The upgrade system is equally pointless. Unlike in most tycoon games where the upgrades play differently, and so must be considered against each other, everything in Coffee Tycoon either gives you extra money, extra customers or extra stores. There is no real diference between employee benefits and a new type of coffee, or newspaper ads and a new espresso machine. On top of that, it really doesn't take long to get everything you can get on each level, then it's slogging though the customers until you can reach the next one. The real crime is that not only is it dull, but it's easy. You can gain customers and money if you're willing to spend a lot of time clicking the same two buttons, with only the reward of one of the two remaining coffee flavours to keep you going.
The Pit of Despair grew and grew, but the end of the game was a long way away. To finish it you need 1,000,000 customers, which by my estimates would involve playing the game for waaaay too long. I tried so hard to get to the end, but I just didn't have the mental staminar. I left my coffee empire tired and empty, crushed by the weight of long, boring hours of work that really didn't achieve anything whatsoever.
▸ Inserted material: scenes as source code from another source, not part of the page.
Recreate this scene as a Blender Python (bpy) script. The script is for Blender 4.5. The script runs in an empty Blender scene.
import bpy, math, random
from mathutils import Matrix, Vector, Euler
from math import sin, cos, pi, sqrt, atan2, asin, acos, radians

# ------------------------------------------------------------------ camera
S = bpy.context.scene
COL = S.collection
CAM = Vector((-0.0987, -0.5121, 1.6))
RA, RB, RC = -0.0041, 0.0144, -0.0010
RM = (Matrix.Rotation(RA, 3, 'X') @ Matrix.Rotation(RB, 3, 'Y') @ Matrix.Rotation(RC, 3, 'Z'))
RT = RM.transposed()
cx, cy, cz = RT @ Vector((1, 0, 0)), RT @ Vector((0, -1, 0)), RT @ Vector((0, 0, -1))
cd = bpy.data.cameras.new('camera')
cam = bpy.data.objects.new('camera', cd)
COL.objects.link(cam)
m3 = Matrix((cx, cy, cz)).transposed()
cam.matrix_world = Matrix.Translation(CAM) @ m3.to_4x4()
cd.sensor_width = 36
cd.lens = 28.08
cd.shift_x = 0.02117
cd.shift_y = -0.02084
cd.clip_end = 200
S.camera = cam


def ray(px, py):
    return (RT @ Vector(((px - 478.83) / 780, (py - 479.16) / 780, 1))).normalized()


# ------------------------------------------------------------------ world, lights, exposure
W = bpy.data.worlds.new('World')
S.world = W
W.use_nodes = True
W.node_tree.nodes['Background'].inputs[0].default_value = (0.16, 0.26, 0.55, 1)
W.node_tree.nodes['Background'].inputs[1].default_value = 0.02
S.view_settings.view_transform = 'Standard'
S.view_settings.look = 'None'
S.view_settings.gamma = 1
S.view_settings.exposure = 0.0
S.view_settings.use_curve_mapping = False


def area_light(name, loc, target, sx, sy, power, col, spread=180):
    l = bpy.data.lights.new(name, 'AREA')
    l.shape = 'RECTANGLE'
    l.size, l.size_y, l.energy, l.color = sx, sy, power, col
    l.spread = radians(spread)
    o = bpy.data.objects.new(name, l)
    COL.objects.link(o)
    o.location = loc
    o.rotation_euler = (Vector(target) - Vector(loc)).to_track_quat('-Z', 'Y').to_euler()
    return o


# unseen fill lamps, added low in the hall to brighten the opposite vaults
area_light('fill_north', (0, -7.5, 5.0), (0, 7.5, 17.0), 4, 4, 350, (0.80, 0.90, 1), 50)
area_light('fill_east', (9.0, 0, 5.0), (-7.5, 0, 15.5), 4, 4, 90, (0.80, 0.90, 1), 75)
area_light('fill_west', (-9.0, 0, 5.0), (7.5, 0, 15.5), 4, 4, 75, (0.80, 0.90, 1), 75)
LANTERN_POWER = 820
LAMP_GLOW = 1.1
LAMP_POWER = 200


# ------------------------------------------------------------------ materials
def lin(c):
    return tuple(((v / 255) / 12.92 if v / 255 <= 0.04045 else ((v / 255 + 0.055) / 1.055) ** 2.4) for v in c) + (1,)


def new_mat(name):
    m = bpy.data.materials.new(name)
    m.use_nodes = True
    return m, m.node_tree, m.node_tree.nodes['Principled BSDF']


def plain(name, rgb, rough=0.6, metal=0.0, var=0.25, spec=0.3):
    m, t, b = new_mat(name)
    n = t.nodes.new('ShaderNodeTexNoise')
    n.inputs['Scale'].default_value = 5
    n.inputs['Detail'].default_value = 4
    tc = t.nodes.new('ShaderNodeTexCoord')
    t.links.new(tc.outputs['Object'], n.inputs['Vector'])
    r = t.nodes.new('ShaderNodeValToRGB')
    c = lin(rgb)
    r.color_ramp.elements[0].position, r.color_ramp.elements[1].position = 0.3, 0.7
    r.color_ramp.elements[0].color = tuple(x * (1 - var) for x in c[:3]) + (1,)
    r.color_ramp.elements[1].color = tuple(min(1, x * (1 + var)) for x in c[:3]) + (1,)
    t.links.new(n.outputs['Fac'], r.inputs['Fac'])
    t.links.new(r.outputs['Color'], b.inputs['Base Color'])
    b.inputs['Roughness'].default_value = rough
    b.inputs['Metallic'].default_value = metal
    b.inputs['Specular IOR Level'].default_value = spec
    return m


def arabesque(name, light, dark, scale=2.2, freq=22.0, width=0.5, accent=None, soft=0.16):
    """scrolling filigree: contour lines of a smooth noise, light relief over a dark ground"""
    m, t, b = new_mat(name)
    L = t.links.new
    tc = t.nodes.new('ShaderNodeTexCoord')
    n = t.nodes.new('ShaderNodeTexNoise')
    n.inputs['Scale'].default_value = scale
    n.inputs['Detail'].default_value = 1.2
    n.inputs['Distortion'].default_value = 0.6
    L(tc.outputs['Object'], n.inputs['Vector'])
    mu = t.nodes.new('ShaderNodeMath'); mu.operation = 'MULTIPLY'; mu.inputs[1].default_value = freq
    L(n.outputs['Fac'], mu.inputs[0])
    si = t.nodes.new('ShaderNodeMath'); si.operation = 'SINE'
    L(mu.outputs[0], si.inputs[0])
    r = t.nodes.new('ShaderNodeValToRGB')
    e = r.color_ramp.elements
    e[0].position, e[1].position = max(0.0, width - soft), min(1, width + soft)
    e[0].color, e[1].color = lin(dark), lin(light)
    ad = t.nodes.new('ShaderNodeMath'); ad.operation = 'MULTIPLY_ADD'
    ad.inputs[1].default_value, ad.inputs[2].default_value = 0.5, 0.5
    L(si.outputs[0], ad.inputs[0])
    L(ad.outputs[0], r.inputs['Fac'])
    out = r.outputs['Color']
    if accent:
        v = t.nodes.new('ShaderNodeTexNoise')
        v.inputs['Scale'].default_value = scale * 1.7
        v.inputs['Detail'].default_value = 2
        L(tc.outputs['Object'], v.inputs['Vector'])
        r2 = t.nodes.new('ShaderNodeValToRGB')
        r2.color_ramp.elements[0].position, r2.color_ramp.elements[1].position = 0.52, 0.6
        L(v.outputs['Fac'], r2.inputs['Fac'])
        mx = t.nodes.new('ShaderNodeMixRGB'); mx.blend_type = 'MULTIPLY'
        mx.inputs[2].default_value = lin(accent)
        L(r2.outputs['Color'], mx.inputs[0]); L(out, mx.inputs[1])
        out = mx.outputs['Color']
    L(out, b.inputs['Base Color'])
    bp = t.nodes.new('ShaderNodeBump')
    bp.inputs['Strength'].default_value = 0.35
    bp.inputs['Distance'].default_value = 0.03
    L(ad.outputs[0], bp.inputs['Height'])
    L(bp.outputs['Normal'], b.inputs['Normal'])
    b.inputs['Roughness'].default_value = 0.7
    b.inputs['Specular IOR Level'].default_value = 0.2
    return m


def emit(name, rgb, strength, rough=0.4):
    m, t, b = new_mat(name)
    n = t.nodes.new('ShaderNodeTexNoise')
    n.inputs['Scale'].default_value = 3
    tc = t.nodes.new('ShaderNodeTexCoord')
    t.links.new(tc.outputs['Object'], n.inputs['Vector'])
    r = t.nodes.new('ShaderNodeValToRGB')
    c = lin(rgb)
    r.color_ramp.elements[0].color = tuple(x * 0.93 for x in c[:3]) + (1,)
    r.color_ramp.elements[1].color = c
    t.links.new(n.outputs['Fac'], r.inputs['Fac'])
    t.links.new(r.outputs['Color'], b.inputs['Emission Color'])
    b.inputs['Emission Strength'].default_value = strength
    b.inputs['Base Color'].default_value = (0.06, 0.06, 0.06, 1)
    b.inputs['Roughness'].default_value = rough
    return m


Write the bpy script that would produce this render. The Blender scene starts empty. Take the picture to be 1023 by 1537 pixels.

Recently, I watched an episode of 24 in which a character was subjected to a kind of torture that involved playing him a series of odd, irregular noises for several hours over headphones. Personally, I think the early stages of Coffee Tycoon works on a similar basis, and would have broken him a lot sooner. Perhaps this is an accurate simulation of the tedious world of coffee franchise ownership, where executives are utterly useless and the customers clich?d, annoying, coffee obsessed freaks, but I still don't want to play it. This is the kind of product that should never be tested on humans, animals, or even single celled organisms.